I say goodbye to Jose — and to Yessy Bustos — and head to the fields. It’s getting dark and I drive on a dirt road along a plantation. There are trailer homes, too, and when I stop by one and knock on the door, I’m invited in for dinner. Tacos — tongue, pork, beef. We eat and talk about soccer.

Related: A North Carolina family grapples with very different takes on the immigration debate

Afterwards, the kids go play — they’re all US citizens. The parents are undocumented. Elena has been here for about 20 years. Since the election, she’s unsure what’s next. "Everyone thought the same thing," she says. "What are we going to do now? We’re all waiting for January now."

There’s nervous laughter and they all say, maybe nothing will happen. But that’s not necessarily a good thing.
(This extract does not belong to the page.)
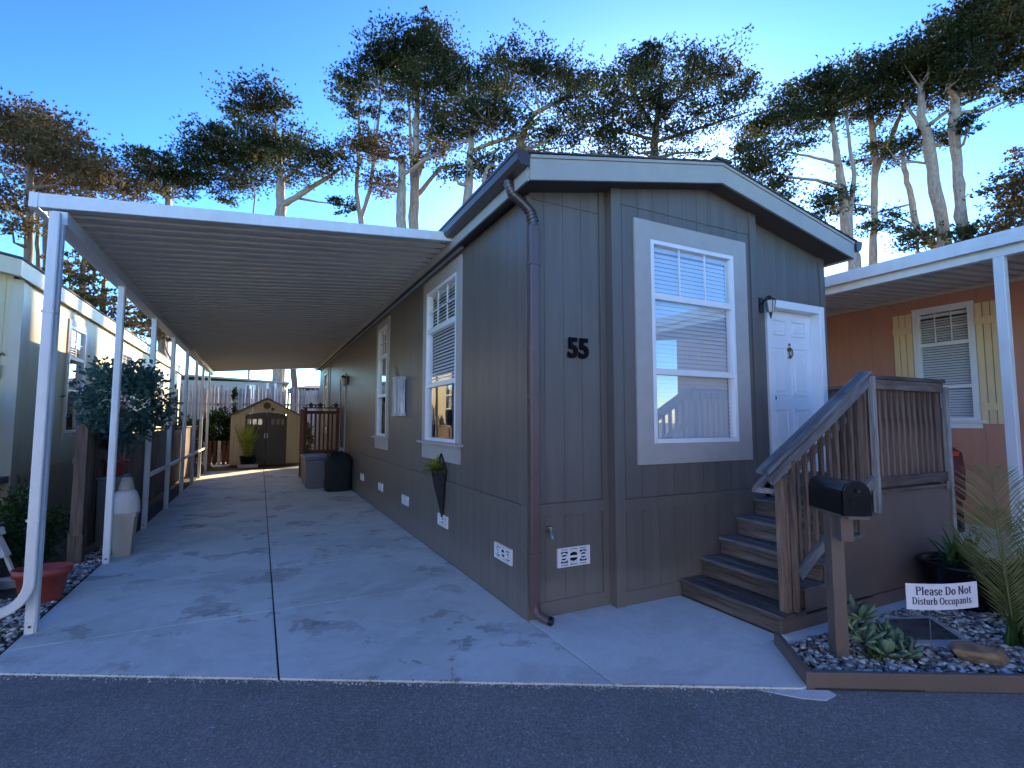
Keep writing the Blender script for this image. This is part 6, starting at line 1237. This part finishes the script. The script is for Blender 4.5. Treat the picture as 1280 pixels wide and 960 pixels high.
  [(1125, 72, 28, 12), (1140, 88, 30, 14), (1165, 70, 28, 14), (1155, 100, 28, 14), (1185, 90, 28, 14), (1175, 115, 26, 12), (1130, 120, 30, 9), (1195, 118, 22, 8), (1180, 175, 10, 9), (1165, 55, 20, 8)], 'bark_pale', 'cypress'),
 ('rightmost tall cypress with a pale knotted trunk and overhanging crown', 29, [[(1225, 370, 16), (1210, 302, 14), (1200, 270, 13), (1197, 220, 12), (1193, 150, 12), (1194, 120, 10), (1215, 85, 7), (1228, 60, 5)], [(1194, 125, 7), (1185, 110, 5), (1190, 85, 3)], [(1200, 118, 5), (1240, 115, 4), (1290, 112, 2)], [(1222, 75, 5), (1250, 50, 4), (1285, 30, 3)]],
  [(1200, 20, 26, 10), (1190, 40, 28, 14), (1215, 60, 28, 16), (1225, 30, 32, 16), (1260, 15, 32, 14), (1255, 45, 28, 14), (1240, 80, 26, 12), (1205, 85, 22, 12), (1270, 75, 28, 10), (1290, 40, 24, 24), (1225, 102, 24, 9), (1265, 100, 26, 7), (1212, 155, 12, 10), (1265, 5, 40, 12), (1215, 292, 20, 7), (1200, 298, 16, 6), (1275, 118, 20, 8)], 'bark_pale', 'cypress'),
 ('sparse reddish-brown cypress crown at the right edge above the white carport', 26, [[(1318, 360, 14), (1312, 290, 12), (1305, 220, 8), (1295, 180, 4)], [(1310, 270, 5), (1285, 262, 4), (1262, 265, 2)]], [(1275, 215, 18, 10), (1265, 235, 22, 9), (1280, 250, 26, 12), (1258, 262, 20, 7), (1270, 278, 26, 8), (1250, 285, 16, 5), (1285, 190, 14, 10), (1300, 230, 26, 20), (1300, 270, 26, 16)], 'bark_pale', 'cypress_brown'),
 ('cypress trunk standing behind the grey rear fence under the carport roof', 30, [[(368, 530, 8), (368, 480, 8), (367, 440, 7), (362, 380, 5)]], [(360, 370, 24, 12), (378, 385, 20, 10), (350, 392, 20, 9)], 'bark_dark', 'cypress'),
]
for i, (lab, D, tr, cl, bk_, lf_) in enumerate(TREES): tree(lab, D, tr, cl, 100 + i, bk_, lf_, 1.75 if lf_ == 'cypress' else 1.05)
Without change — with no push to offer families like these legal status — also means they’ll keep working in harsh conditions for extremely low pay. At the same, they say, who will do the work they do?

"Working in the tobacco fields, when it’s hot ... it can be over 100 degrees," Elena says. "And the plants — they cover you completely. Sometimes you have to get out of the bush to breath. And I’ve never seen an American out there. It’s just us Hispanics — always Hispanics. If you take us out, let’s see who else wants to work those fields. Every single season, someone dies. Not everyone can do this you know."